At 04:55 ET (08:55 GMT), the Dollar Index, which tracks the greenback against a basket of six other currencies, traded 0.1% lower at 104.505, having climbed to a near five-month high of 105.10 on Tuesday.
The dollar has seen a little consolidation Wednesday after a run of resilient economic data resulted in traders reining in expectations of early interest rate cuts by the Federal Reserve.
Traders now expect around 75 basis points worth of rate cuts by the Federal Reserve this year, in line with the central bank’s projections, with the start of an easing cycle only fully priced in for July.
There is more economic data to digest Tuesday, including the ADP private payrolls report and the ISM services index, but investors are likely to concentrate their attention on a slew of central bank speakers, including Federal Reserve Chair Jerome Powell.
Powell said on Friday that the latest U.S. inflation data is “along the lines of what we would like to see.” These comments were largely in line with his dovish remarks after the Fed’s policy meeting last month, which had the markets expecting a rate cut in June.
Analysts at Macquarie advised traders earlier this week to stay long the greenback with more gains possible.
This week’s speeches by Federal Reserve officials could be a new catalyst for dollar gains, Macquarie said, in a note, “as they may indicate that Powell’s dovishness is not representative of the Fed’s nineteen dots, nor the FOMC median — which is more hawkish.”
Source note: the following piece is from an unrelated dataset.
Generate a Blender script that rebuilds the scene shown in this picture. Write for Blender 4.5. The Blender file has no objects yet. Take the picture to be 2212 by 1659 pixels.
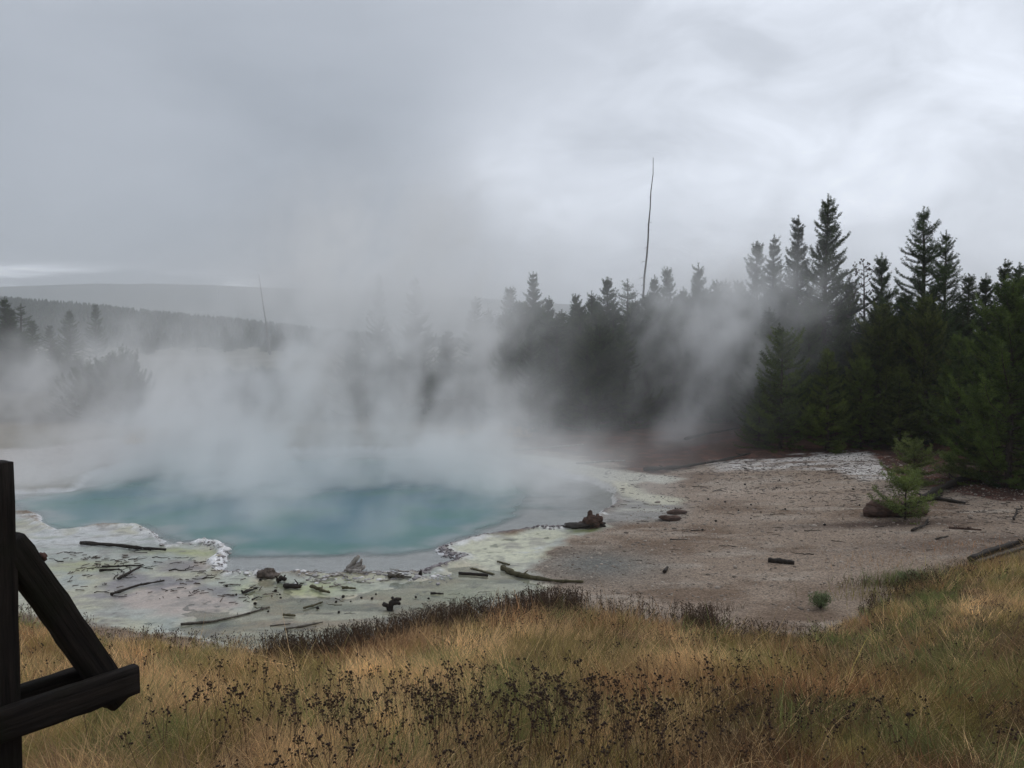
import bpy, math, random
import numpy as np
from mathutils import Vector, Matrix

S = bpy.context.scene
COL = S.collection
R = math.radians

# ------------------------------------------------------------------ camera
CAM_Z = 5.0
PITCH = math.atan(44.0 / 858.0)
cam_d = bpy.data.cameras.new("camera")
cam_d.sensor_width = 34.6
cam_d.lens = 29.0
cam_d.clip_start = 0.1
cam_d.clip_end = 30000
cam = bpy.data.objects.new("camera", cam_d)
COL.objects.link(cam)
cam.location = (0, 0, CAM_Z)
cam.rotation_euler = (R(90) - PITCH, 0, 0)
S.camera = cam
FPX = 1024 * 29.0 / 34.6

# ------------------------------------------------------------------ render
S.view_settings.view_transform = 'Standard'
S.view_settings.look = 'None'
S.view_settings.exposure = 0.2
S.view_settings.gamma = 1.0
cy = S.cycles
cy.use_denoising = True
cy.max_bounces = 12
cy.diffuse_bounces = 3
cy.glossy_bounces = 2
cy.transmission_bounces = 2
cy.transparent_max_bounces = 12
cy.volume_bounces = 8
cy.volume_step_rate = 2.0
cy.volume_max_steps = 400
cy.use_fast_gi = False
cy.caustics_reflective = False
cy.caustics_refractive = False

# ------------------------------------------------------------------ sun
SUN_EL, SUN_AZ = 52.0, 60.0          # azimuth measured from +Y (view direction) to +X
sl = bpy.data.lights.new("sun", 'SUN')
sl.energy = 0.8
sl.angle = R(35)
sl.color = (1.0, 0.97, 0.93)
sun = bpy.data.objects.new("sun", sl)
COL.objects.link(sun)
sd = Vector((math.sin(R(SUN_AZ)) * math.cos(R(SUN_EL)), math.cos(R(SUN_AZ)) * math.cos(R(SUN_EL)), math.sin(R(SUN_EL))))
sun.rotation_euler = sd.to_track_quat('Z', 'Y').to_euler()

# ------------------------------------------------------------------ world
def pix_dir(xd, yd):
    """direction through a point of the photograph (2212-wide coordinates)"""
    px, py = xd * 1024 / 2212, yd * 1024 / 2212
    x, y = (px - 512) / FPX, -(py - 384) / FPX
    c, s = math.cos(PITCH), math.sin(PITCH)
    v = Vector((x, c + y * s, -s + y * c))
    return v.normalized()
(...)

In Europe, EUR/USD rose 0.1% to 1.0773, firming away from the over one-month low hit in the previous session, ahead of the release of the latest eurozone inflation data.
The annual headline figure is expected to rise 2.5% in March, from 2.6% the prior month, while excluding volatile components, consumer prices are expected to rise 3% in March, easing from a 3.1% rise in the previous month.
Austrian policymaker Robert Holzmann, often seen as a hawk, said earlier Wednesday in an interview with Reuters, that the European Central Bank could start cutting interest rates in June as inflation may fall quicker than expected, but should not get too far ahead of its U.S. counterpart, as that diminishes the potency of easing.
GBP/USD rose marginally to 1.2578, bouncing after recent losses.
USD/JPY traded 0.1% higher at 151.69, with the Japanese yen steadying after recovering a measure of recent losses.
While pressure from the dollar and the prospect of higher-for-longer U.S. interest rates drove the yen to a 34-year low last week, it recovered some ground after several top Japanese officials warned of currency market intervention to support the yen.
USD/CNY rose 0.1% to 7.2358, with the yuan taking little comfort from a private survey showing that China’s services sector grew as expected in March.
The pair remains easily above the key 7.2 level, indicating that sentiment towards the yuan remained fragile.